I want her to tell the truth.

What truth?


I am shaking my head, horrified that they are doing this. Terrified that Caleb is going to ruin everything but he isn't that insane. If he takes Lochlan down then he goes down too. Nobody wins, he'll never get close to me again. He isn't going to risk that but I'm not so sure anymore.

That what Lochlan did was just as bad. And that I mean something to her.

Yeah, you do. You're her nightmare.


Jacob lets go and Caleb drops to the floor on his knees. Jacob storms across the room, grabbing me by the hand and we leave. I look over my shoulder but it's apparent that Caleb has given up, for now. He'll only go so far and somehow I realize that he's as stuck as I am, as Lochlan is, the three of us locked into a secret history that no one is willing to blow the lid off.

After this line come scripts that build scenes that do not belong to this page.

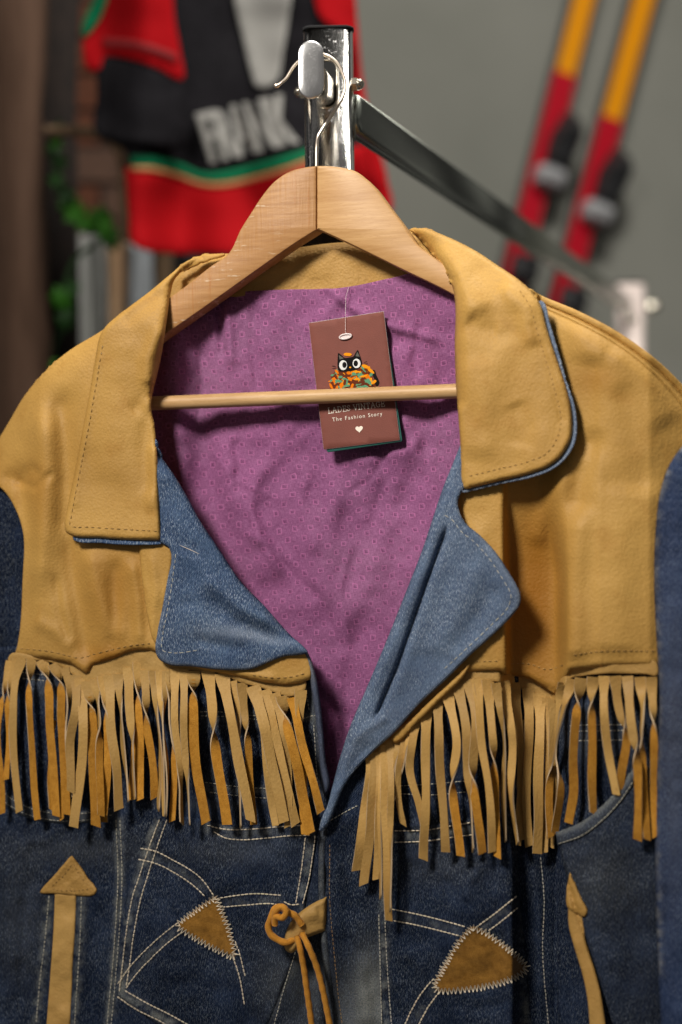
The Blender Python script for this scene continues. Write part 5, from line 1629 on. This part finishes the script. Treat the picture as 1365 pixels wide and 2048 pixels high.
def make_ski(top, switch, low, label):
    D_ = 2100.0
    t = thing('ski', label, 'ski', tuple(P(low[0], low[1], D_)), 'skis leaning on the grey wall')
    a = P(*top, D_); b = P(*low, D_)
    ax = (a - b).normalized(); L = (a - b).length
    sd = ax.cross(Vector((0, 1, 0))).normalized()
    if sd.x < 0:
        sd = -sd
    sd = (sd + Vector((0, .35, 0))).normalized()
    nrm_ = sd.cross(ax).normalized()
    if nrm_.y > 0:
        nrm_ = -nrm_
    sw = (P(*switch, D_) - b).dot(ax)

    def body(name, s0, s1, mat, hw=0.032, inner=1.0, off=0.0, zig=0):
        mb = MB(); v = []; f = []
        n = 24
        for i in range(n + 1):
            s = s0 + (s1 - s0) * i / n
            w = hw * (1 + 0.16 * abs((s / L) - .42) ** 1.3)
            up = 0.0
            if s > L * 0.93:
                up = ((s - L * .93) / (L * .07)) ** 2 * 0.06
            c = b + ax * s + nrm_ * (off + up)
            for q in ((-w, 0.008), (w, 0.008), (w, -.008), (-w, -.008)):
                v.append(c + sd * q[0] * inner + nrm_ * (q[1] * (1.0 if inner == 1 else .6)))
        for i in range(n):
            for k in range(4):
                k2 = (k + 1) % 4
                f.append((i*4 + k, i*4 + k2, (i+1)*4 + k2, (i+1)*4 + k))
        f.append((0, 1, 2, 3)); f.append((n*4 + 3, n*4 + 2, n*4 + 1, n*4))
        mb.add(v, f)
        return mb.build(name, mat, t, smooth=False)
    body('ski_core', 0, L, M['ski_side'])
    body('yellow_topsheet', sw - .03, L * .999, M['ski_y'], inner=.72, off=.0045)
    body('red_topsheet', .001, sw + .02, M['ski_r'], inner=.84, off=.0052)
    return t, b, ax, sd, nrm_


def bind(t, b, ax, sd, nrm_, px, py, kind):
    c = P(px, py, 2100.0)
    s = (c - b).dot(ax)
    c = P(px, py, 2100.0) + nrm_ * .012
    mb = MB()
    if kind == 'heel':
        rows = [(-.045, .022, .02), (-.03, .026, .045), (0.0, .028, .055), (.03, .026, .075), (.055, .016, .060), (.075, .010, .03)]
    elif kind == 'toe':
        rows = [(-.022, .024, .02), (-.016, .032, .04), (0, .034, .048), (.016, .032, .04), (.024, .024, .02)]
    else:
        rows = [(-.03, .026, .012), (-.02, .030, .03), (.02, .030, .03), (.03, .026, .012)]
    v = []; f = []
    for a_, w, h in rows:
        for q in ((-1, 0), (-1, .7), (-.6, 1), (.6, 1), (1, .7), (1, 0)):
            v.append(c + ax * a_ + sd * (w * q[0]) + nrm_ * (h * q[1]))
    n = len(rows)
    for i in range(n - 1):
        for k in range(6):
            k2 = (k + 1) % 6
            f.append((i*6 + k, i*6 + k2, (i+1)*6 + k2, (i+1)*6 + k))
    f.append(tuple(range(6))); f.append(tuple((n-1)*6 + k for k in reversed(range(6))))
    mb.add(v, f)
    return mb.build({'heel': 'heel_binding', 'toe': 'toe_binding', 'stop': 'brake_pad'}[kind], M['bind_grey'] if kind == 'toe' else M['bind_black'], t, smooth=False)


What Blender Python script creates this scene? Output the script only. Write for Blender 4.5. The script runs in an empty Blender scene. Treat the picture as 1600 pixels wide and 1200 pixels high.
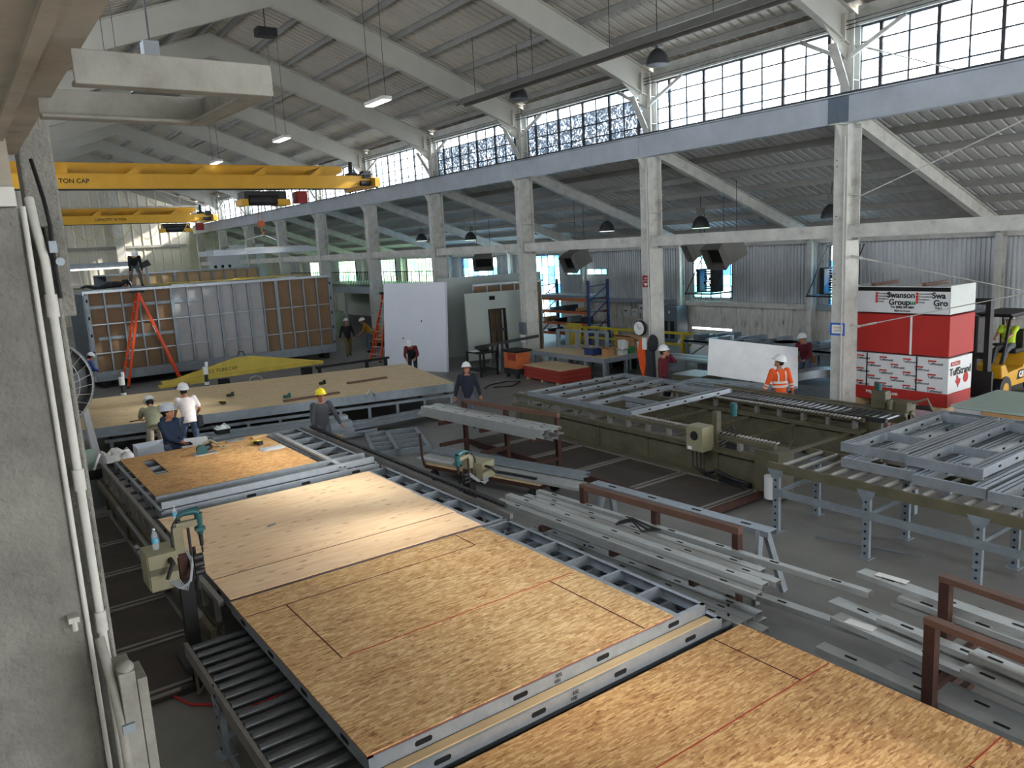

I am flooded with relief and I wonder how long it will hold. Jacob looks at me and my expression is vacant, lost in thought, overwhelmed. He thinks I have gone into shock and he panics. He pulls me roughly against his shoulder, tightly in his arm and takes out his phone. I forget who he called, I just remember eventually falling asleep in his arms while we waited. And I remember thinking nothing bad would ever happen again. I never expected the army to remain so close.

***

Ben finds me sitting on the second step from the top, arms wrapped around my knees, rocking like I did in the chair on Jacob's balcony before the past came back in a rush to destroy everything we have built since.

I looked up into his face, my eyes burning, tears eroding a path down each cheek. Unable to pull myself together, I bring my hands up to cover my face.

I'm so sorry, Benny. It was a whisper.

He put his arm around me, pulling me off the step and into his lap and he wrapped both arms around me, compressing me against his chest. Kissing my cheeks, ears, the top of my head.

I don't care, bee. I don't fucking care what happened, I don't care what's in the past, I don't care who you were with or what you felt or what you did. I love you. No matter what happens. I love you now.

That last part is still reverberating through my brain. I love you now.